Referandumda oylar tam ortasından bölündü; ilk yapılması gereken, Macron’un Fransa’da yapacağını söylediği türden bir birleştirici üslup ve ona uygun bir normalleşme arayışı olmalıydı.
Yapılabilir bir şey midir bu ülkemizde? Abdülkadir Selvi’nin aktardığı ‘yol haritası’ umutlanmamızı getirecek bir ayrıntı vermiyor. “Ülkeyi kutuplaşma ile götüremeyiz, şimdi normalleşme zamanı” diyor, ama belli ki, bu, onun kendi beklentisi…
Heyecan eksikliğinin fark edilmesi önemli elbette, ancak bunun kadroların değişmesiyle giderilebilecek bir eksiklik olduğu tespiti ne derece doğru?
‘Yeni bir hikâye’ ise eski hikâyelerin tekrarından öteye gidebileceğe benzemiyor.
Noktalı virgüllü açıklamalara konu edilen dış politika tercihlerimiz bile tarihsel anlamda bir kopukluğu içinde barındırıyor.

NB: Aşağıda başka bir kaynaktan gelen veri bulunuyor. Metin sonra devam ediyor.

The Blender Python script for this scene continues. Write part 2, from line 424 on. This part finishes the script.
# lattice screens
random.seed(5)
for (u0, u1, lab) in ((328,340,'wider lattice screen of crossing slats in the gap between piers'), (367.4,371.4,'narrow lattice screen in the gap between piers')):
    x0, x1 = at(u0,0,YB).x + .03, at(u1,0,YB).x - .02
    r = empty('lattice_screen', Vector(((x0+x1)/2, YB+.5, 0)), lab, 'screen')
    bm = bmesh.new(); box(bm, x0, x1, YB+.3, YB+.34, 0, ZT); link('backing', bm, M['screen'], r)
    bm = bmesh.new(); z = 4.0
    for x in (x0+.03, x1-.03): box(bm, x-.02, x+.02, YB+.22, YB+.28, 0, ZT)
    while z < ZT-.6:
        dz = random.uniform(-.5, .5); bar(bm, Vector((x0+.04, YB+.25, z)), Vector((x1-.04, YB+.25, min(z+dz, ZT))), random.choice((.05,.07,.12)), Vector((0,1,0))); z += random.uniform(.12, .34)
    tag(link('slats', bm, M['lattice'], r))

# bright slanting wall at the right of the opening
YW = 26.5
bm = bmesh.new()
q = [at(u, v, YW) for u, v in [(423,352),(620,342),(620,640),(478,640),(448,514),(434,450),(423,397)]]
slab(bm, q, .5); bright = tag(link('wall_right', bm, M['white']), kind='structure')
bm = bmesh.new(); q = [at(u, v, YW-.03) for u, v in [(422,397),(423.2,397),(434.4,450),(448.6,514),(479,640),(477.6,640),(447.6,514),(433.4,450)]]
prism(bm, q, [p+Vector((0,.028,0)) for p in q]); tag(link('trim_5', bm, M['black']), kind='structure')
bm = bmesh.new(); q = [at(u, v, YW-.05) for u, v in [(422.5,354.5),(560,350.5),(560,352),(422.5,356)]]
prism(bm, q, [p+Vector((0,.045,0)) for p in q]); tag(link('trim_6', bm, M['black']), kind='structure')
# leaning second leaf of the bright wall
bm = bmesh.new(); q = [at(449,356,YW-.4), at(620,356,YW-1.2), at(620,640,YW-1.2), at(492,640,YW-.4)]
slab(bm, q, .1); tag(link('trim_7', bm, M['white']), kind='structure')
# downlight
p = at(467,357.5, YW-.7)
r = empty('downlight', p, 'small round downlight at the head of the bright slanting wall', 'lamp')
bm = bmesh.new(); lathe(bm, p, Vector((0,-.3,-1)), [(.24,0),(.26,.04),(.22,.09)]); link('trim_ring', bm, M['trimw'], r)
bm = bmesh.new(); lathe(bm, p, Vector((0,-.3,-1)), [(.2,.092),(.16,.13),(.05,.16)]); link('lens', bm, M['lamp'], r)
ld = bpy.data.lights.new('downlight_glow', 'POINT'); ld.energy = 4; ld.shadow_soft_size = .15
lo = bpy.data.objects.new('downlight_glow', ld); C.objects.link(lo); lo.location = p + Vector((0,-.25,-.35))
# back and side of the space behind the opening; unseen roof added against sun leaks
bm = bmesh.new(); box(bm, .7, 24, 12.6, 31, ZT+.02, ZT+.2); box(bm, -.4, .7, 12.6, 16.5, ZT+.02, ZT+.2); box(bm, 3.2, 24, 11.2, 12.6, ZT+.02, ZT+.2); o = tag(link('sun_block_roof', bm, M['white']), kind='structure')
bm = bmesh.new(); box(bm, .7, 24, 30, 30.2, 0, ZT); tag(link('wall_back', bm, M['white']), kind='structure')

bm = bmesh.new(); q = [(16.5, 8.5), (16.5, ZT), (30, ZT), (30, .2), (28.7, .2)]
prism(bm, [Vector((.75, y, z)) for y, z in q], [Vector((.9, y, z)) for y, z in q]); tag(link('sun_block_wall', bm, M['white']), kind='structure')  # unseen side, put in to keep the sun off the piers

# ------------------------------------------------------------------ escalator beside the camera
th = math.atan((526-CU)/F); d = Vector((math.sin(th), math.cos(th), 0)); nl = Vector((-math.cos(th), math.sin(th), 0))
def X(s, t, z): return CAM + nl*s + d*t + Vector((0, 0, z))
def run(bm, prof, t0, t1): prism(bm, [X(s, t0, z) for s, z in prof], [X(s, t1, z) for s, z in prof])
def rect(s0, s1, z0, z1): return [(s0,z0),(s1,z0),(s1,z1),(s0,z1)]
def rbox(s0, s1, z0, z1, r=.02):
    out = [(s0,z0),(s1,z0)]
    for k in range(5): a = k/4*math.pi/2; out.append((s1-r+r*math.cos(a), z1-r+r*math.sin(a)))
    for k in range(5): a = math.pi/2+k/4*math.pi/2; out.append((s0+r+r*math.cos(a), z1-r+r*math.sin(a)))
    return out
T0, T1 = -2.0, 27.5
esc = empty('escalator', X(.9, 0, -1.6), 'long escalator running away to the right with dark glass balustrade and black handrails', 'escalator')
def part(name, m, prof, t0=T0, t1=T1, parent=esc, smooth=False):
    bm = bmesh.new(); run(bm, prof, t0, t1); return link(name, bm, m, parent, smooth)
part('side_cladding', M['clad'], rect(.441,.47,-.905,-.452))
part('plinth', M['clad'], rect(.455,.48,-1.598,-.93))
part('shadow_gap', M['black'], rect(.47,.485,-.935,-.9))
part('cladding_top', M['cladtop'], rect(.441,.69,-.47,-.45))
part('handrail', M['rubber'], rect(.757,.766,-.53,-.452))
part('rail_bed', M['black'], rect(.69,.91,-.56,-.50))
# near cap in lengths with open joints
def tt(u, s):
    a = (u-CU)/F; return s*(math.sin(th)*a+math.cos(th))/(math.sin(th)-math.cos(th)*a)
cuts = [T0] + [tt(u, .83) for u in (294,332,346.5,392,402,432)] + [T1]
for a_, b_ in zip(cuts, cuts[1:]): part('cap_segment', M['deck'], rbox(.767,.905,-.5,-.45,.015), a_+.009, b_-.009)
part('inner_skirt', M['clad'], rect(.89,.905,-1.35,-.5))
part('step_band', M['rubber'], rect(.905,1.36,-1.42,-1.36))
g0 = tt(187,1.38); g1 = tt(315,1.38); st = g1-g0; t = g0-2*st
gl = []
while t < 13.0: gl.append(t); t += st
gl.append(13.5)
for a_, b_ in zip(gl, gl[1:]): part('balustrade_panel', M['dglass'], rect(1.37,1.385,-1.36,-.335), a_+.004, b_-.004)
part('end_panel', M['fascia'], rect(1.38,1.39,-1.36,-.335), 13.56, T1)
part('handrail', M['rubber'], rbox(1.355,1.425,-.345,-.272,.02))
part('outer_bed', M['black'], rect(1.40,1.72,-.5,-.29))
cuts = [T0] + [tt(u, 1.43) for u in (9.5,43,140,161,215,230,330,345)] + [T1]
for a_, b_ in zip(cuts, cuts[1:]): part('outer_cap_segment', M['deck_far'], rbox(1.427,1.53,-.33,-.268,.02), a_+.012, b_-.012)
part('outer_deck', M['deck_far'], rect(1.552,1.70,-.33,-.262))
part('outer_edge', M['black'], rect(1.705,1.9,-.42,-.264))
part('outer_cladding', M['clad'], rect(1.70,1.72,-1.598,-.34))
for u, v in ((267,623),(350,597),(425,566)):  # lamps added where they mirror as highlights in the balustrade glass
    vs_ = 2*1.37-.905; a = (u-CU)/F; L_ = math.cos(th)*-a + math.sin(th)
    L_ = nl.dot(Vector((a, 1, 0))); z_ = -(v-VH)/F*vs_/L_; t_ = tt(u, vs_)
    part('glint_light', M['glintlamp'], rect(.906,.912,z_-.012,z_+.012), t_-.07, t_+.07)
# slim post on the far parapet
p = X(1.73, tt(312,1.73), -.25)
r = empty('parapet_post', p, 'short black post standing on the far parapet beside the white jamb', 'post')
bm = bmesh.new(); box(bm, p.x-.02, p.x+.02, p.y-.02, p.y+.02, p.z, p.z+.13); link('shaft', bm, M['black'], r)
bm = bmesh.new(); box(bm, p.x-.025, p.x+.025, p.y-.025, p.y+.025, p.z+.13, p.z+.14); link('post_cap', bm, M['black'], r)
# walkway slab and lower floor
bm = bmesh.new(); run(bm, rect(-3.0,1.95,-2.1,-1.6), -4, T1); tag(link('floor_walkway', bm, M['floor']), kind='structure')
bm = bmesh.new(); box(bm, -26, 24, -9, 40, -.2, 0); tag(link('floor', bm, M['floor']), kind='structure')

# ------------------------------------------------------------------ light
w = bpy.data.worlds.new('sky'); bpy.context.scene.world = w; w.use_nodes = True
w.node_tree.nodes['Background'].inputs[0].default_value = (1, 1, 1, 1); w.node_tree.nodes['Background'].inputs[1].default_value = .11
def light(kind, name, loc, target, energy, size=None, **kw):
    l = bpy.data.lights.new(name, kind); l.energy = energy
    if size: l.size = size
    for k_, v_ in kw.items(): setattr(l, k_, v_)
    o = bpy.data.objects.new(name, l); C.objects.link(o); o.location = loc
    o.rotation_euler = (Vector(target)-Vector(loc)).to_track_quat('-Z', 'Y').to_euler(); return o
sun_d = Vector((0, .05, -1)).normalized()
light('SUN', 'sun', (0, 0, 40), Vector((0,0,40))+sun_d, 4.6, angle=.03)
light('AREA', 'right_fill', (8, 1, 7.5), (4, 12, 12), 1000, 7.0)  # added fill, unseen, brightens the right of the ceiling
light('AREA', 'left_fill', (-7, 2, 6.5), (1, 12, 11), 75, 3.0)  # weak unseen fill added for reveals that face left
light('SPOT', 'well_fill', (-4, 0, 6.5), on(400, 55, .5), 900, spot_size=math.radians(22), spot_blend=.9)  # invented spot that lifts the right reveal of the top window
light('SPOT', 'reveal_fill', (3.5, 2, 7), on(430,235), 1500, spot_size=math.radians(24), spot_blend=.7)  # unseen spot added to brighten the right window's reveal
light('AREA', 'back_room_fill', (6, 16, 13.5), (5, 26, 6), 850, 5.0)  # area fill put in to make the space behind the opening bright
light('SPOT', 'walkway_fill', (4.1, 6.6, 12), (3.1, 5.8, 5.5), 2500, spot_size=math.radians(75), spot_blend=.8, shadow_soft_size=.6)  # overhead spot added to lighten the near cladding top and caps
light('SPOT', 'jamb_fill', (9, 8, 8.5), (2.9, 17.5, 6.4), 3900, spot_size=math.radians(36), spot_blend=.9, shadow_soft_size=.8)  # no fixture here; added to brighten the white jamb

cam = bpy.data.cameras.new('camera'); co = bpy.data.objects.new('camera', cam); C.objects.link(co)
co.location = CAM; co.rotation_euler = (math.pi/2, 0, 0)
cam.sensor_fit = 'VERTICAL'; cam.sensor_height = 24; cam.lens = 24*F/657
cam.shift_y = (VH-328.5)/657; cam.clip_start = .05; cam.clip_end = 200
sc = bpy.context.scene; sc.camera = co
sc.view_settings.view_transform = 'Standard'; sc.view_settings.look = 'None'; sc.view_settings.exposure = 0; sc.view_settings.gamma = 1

Cumhurbaşkanı Tayyip Erdoğan’ın, Çin gezisini izleyen gazetecilere verdiği beyanata göre, durum şu: Birkaç maddede yoğunlaşan taleplerimize ABD Başkanı Donald Trump olumlu cevap verirse, ne âlâ; cevap olumlu olmazsa muhtemelen ‘İpek Yolu’ macerasına atılacağız.
AB ile ilişkilerimizi ise ‘pamuk ipliği’ benzetmesi bile karşılamıyor.
Cezaevleri vaktiyle devletin en hassas konumlarında bulunmuş (savcı, yargıç, polis şefi) ve okumuş yazmış (akademisyen, gazeteci, yazar) kişilerle dolu bir ülkeyiz; böyle bir ülkede ‘normalleşme’ nasıl gerçekleştirilebilir?
Umutsuzluk yakışmayacağı için, bu yazıyı şöyle bağlayayım: Umarım üzerine hep iyi şeyler yazılacak bir beyaz sayfa bizde de açılır.